*TASK:*
Without skipping anything, write out each record below exactly.

--- begin ---

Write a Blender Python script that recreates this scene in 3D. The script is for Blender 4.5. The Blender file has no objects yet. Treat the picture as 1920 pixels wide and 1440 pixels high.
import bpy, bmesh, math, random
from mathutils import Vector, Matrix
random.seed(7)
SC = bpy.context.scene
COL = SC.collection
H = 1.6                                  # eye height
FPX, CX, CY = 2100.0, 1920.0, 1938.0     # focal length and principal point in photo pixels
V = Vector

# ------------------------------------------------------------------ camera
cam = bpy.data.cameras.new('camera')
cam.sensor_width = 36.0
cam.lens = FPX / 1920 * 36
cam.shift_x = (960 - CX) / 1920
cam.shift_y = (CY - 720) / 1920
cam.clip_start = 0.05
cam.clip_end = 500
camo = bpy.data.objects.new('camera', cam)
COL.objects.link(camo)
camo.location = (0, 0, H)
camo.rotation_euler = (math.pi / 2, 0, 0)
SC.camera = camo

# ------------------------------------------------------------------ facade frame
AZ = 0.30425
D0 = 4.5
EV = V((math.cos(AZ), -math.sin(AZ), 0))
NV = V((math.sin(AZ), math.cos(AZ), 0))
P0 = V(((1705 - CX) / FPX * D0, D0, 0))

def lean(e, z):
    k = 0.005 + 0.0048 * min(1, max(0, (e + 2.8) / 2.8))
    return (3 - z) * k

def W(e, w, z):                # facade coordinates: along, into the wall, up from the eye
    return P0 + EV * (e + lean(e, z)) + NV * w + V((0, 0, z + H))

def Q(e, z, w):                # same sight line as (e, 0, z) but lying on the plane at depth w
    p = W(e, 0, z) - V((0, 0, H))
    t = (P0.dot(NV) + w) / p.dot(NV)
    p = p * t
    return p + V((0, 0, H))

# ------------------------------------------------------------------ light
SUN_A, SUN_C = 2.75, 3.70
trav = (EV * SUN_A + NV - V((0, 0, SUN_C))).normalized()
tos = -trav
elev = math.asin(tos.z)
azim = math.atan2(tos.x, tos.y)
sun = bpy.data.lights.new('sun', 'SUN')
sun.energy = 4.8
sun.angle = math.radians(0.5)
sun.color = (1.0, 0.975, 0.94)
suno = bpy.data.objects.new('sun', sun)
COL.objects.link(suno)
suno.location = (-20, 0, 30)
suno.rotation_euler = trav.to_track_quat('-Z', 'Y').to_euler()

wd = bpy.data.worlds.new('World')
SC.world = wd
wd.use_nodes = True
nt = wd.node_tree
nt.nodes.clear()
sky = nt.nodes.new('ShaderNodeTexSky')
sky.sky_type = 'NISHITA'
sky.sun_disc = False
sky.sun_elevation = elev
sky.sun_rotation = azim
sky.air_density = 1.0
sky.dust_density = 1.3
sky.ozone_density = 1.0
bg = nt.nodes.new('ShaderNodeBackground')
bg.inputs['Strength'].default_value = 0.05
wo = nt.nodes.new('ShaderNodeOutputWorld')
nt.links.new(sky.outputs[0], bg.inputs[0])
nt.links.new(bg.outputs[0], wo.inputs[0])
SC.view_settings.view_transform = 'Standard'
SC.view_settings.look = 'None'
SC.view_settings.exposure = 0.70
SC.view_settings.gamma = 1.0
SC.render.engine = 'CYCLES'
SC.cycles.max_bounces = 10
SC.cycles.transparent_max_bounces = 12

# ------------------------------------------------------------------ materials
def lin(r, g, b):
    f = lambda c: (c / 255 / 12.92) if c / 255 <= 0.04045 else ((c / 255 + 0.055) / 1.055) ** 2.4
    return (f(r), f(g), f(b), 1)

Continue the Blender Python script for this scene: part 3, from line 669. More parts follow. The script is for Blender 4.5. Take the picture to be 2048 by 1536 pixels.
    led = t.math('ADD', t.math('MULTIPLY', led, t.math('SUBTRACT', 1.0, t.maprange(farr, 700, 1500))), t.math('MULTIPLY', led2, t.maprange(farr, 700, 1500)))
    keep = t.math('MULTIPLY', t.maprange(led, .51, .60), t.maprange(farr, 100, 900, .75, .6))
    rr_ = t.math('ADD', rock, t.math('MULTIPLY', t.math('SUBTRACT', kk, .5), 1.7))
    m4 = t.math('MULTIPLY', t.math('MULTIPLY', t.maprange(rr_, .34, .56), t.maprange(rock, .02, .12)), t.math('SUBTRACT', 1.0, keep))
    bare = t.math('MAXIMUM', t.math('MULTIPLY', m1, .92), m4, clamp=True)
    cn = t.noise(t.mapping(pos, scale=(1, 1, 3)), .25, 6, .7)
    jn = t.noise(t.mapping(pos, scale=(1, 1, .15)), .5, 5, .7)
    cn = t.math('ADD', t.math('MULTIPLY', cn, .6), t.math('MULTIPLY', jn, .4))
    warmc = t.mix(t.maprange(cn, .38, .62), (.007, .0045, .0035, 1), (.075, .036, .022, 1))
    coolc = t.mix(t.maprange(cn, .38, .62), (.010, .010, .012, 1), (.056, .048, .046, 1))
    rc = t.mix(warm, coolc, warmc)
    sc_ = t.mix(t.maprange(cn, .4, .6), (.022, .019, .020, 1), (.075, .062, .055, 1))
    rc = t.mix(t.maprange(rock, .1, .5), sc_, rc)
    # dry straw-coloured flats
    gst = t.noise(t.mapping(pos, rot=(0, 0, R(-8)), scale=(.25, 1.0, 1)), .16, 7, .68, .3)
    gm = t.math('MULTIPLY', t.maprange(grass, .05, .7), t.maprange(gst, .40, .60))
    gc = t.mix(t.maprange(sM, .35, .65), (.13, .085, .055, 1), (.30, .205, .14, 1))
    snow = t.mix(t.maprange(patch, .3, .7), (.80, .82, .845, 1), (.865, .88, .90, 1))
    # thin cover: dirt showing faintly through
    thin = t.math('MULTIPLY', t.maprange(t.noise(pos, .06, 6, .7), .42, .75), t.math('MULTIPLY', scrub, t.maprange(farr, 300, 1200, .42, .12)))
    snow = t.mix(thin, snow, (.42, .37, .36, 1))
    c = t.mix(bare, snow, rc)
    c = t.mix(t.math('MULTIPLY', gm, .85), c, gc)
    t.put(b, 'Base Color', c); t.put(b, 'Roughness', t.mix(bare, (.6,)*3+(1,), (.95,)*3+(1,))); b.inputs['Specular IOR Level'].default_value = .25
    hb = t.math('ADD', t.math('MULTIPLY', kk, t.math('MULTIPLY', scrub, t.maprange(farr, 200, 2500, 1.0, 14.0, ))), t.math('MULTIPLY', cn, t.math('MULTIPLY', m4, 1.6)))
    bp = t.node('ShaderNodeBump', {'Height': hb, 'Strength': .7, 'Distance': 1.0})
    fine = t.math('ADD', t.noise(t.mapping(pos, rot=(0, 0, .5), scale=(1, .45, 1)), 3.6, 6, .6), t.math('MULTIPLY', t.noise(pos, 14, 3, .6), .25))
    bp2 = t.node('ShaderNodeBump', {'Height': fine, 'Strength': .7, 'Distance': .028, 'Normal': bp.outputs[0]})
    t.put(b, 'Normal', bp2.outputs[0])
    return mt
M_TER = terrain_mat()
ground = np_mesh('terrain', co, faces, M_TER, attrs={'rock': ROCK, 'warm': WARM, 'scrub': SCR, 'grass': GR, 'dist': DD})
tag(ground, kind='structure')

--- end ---

*WORKED ANSWER:*
Write a Blender Python script that recreates this scene in 3D. The script is for Blender 4.5. The Blender file has no objects yet. Treat the picture as 1920 pixels wide and 1440 pixels high.
import bpy, bmesh, math, random
from mathutils import Vector, Matrix
random.seed(7)
SC = bpy.context.scene
COL = SC.collection
H = 1.6                                  # eye height
FPX, CX, CY = 2100.0, 1920.0, 1938.0     # focal length and principal point in photo pixels
V = Vector

# ------------------------------------------------------------------ camera
cam = bpy.data.cameras.new('camera')
cam.sensor_width = 36.0
cam.lens = FPX / 1920 * 36
cam.shift_x = (960 - CX) / 1920
cam.shift_y = (CY - 720) / 1920
cam.clip_start = 0.05
cam.clip_end = 500
camo = bpy.data.objects.new('camera', cam)
COL.objects.link(camo)
camo.location = (0, 0, H)
camo.rotation_euler = (math.pi / 2, 0, 0)
SC.camera = camo

# ------------------------------------------------------------------ facade frame
AZ = 0.30425
D0 = 4.5
EV = V((math.cos(AZ), -math.sin(AZ), 0))
NV = V((math.sin(AZ), math.cos(AZ), 0))
P0 = V(((1705 - CX) / FPX * D0, D0, 0))

def lean(e, z):
    k = 0.005 + 0.0048 * min(1, max(0, (e + 2.8) / 2.8))
    return (3 - z) * k

def W(e, w, z):                # facade coordinates: along, into the wall, up from the eye
    return P0 + EV * (e + lean(e, z)) + NV * w + V((0, 0, z + H))

def Q(e, z, w):                # same sight line as (e, 0, z) but lying on the plane at depth w
    p = W(e, 0, z) - V((0, 0, H))
    t = (P0.dot(NV) + w) / p.dot(NV)
    p = p * t
    return p + V((0, 0, H))

# ------------------------------------------------------------------ light
SUN_A, SUN_C = 2.75, 3.70
trav = (EV * SUN_A + NV - V((0, 0, SUN_C))).normalized()
tos = -trav
elev = math.asin(tos.z)
azim = math.atan2(tos.x, tos.y)
sun = bpy.data.lights.new('sun', 'SUN')
sun.energy = 4.8
sun.angle = math.radians(0.5)
sun.color = (1.0, 0.975, 0.94)
suno = bpy.data.objects.new('sun', sun)
COL.objects.link(suno)
suno.location = (-20, 0, 30)
suno.rotation_euler = trav.to_track_quat('-Z', 'Y').to_euler()

wd = bpy.data.worlds.new('World')
SC.world = wd
wd.use_nodes = True
nt = wd.node_tree
nt.nodes.clear()
sky = nt.nodes.new('ShaderNodeTexSky')
sky.sky_type = 'NISHITA'
sky.sun_disc = False
sky.sun_elevation = elev
sky.sun_rotation = azim
sky.air_density = 1.0
sky.dust_density = 1.3
sky.ozone_density = 1.0
bg = nt.nodes.new('ShaderNodeBackground')
bg.inputs['Strength'].default_value = 0.05
wo = nt.nodes.new('ShaderNodeOutputWorld')
nt.links.new(sky.outputs[0], bg.inputs[0])
nt.links.new(bg.outputs[0], wo.inputs[0])
SC.view_settings.view_transform = 'Standard'
SC.view_settings.look = 'None'
SC.view_settings.exposure = 0.70
SC.view_settings.gamma = 1.0
SC.render.engine = 'CYCLES'
SC.cycles.max_bounces = 10
SC.cycles.transparent_max_bounces = 12

# ------------------------------------------------------------------ materials
def lin(r, g, b):
    f = lambda c: (c / 255 / 12.92) if c / 255 <= 0.04045 else ((c / 255 + 0.055) / 1.055) ** 2.4
    return (f(r), f(g), f(b), 1)

Continue the Blender Python script for this scene: part 3, from line 669. More parts follow. The script is for Blender 4.5. Take the picture to be 2048 by 1536 pixels.
    led = t.math('ADD', t.math('MULTIPLY', led, t.math('SUBTRACT', 1.0, t.maprange(farr, 700, 1500))), t.math('MULTIPLY', led2, t.maprange(farr, 700, 1500)))
    keep = t.math('MULTIPLY', t.maprange(led, .51, .60), t.maprange(farr, 100, 900, .75, .6))
    rr_ = t.math('ADD', rock, t.math('MULTIPLY', t.math('SUBTRACT', kk, .5), 1.7))
    m4 = t.math('MULTIPLY', t.math('MULTIPLY', t.maprange(rr_, .34, .56), t.maprange(rock, .02, .12)), t.math('SUBTRACT', 1.0, keep))
    bare = t.math('MAXIMUM', t.math('MULTIPLY', m1, .92), m4, clamp=True)
    cn = t.noise(t.mapping(pos, scale=(1, 1, 3)), .25, 6, .7)
    jn = t.noise(t.mapping(pos, scale=(1, 1, .15)), .5, 5, .7)
    cn = t.math('ADD', t.math('MULTIPLY', cn, .6), t.math('MULTIPLY', jn, .4))
    warmc = t.mix(t.maprange(cn, .38, .62), (.007, .0045, .0035, 1), (.075, .036, .022, 1))
    coolc = t.mix(t.maprange(cn, .38, .62), (.010, .010, .012, 1), (.056, .048, .046, 1))
    rc = t.mix(warm, coolc, warmc)
    sc_ = t.mix(t.maprange(cn, .4, .6), (.022, .019, .020, 1), (.075, .062, .055, 1))
    rc = t.mix(t.maprange(rock, .1, .5), sc_, rc)
    # dry straw-coloured flats
    gst = t.noise(t.mapping(pos, rot=(0, 0, R(-8)), scale=(.25, 1.0, 1)), .16, 7, .68, .3)
    gm = t.math('MULTIPLY', t.maprange(grass, .05, .7), t.maprange(gst, .40, .60))
    gc = t.mix(t.maprange(sM, .35, .65), (.13, .085, .055, 1), (.30, .205, .14, 1))
    snow = t.mix(t.maprange(patch, .3, .7), (.80, .82, .845, 1), (.865, .88, .90, 1))
    # thin cover: dirt showing faintly through
    thin = t.math('MULTIPLY', t.maprange(t.noise(pos, .06, 6, .7), .42, .75), t.math('MULTIPLY', scrub, t.maprange(farr, 300, 1200, .42, .12)))
    snow = t.mix(thin, snow, (.42, .37, .36, 1))
    c = t.mix(bare, snow, rc)
    c = t.mix(t.math('MULTIPLY', gm, .85), c, gc)
    t.put(b, 'Base Color', c); t.put(b, 'Roughness', t.mix(bare, (.6,)*3+(1,), (.95,)*3+(1,))); b.inputs['Specular IOR Level'].default_value = .25
    hb = t.math('ADD', t.math('MULTIPLY', kk, t.math('MULTIPLY', scrub, t.maprange(farr, 200, 2500, 1.0, 14.0, ))), t.math('MULTIPLY', cn, t.math('MULTIPLY', m4, 1.6)))
    bp = t.node('ShaderNodeBump', {'Height': hb, 'Strength': .7, 'Distance': 1.0})
    fine = t.math('ADD', t.noise(t.mapping(pos, rot=(0, 0, .5), scale=(1, .45, 1)), 3.6, 6, .6), t.math('MULTIPLY', t.noise(pos, 14, 3, .6), .25))
    bp2 = t.node('ShaderNodeBump', {'Height': fine, 'Strength': .7, 'Distance': .028, 'Normal': bp.outputs[0]})
    t.put(b, 'Normal', bp2.outputs[0])
    return mt
M_TER = terrain_mat()
ground = np_mesh('terrain', co, faces, M_TER, attrs={'rock': ROCK, 'warm': WARM, 'scrub': SCR, 'grass': GR, 'dist': DD})
tag(ground, kind='structure')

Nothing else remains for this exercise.